The appeal was allowed.
Commentary
Another case on the recovery of input tax on car purchases and the difference between commercial vehicles and cars. It is notoriously difficult to persuade HMRC that there is no private use of cars, but it is possible.
HMRC has updated its guidance on when repayment interest is due.
If a business has claimed more input tax than it has declared output tax (a repayment return) HMRC will repay the difference by making a VAT repayment. HMRC will also repay any VAT that has been overpaid in error. Repayments are usually made within 30 days. The 30 days starts from the day HMRC receives the VAT Return and ends the day your repayment is approved (not the day it is received). HMRC does not count days taken to check the return is accurate and legitimate, and to correct any errors or omissions, as part of this 30-day period.
If HMRC is late in paying, a business may be entitled to repayment interest on any VAT that it is owed.
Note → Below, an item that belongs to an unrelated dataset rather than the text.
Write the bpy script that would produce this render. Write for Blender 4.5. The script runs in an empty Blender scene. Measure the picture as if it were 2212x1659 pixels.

For accounting periods starting on or after 1 January 2023, repayment interest replaces the repayment supplement.
A business, or its agent can track a VAT repayment online.
Update
Information on eligibility criteria for repayment interest on overpayments and start dates when VAT is not paid to HMRC has been amended. Information on repayment interest end dates when HMRC sets it off against your debts has also been updated.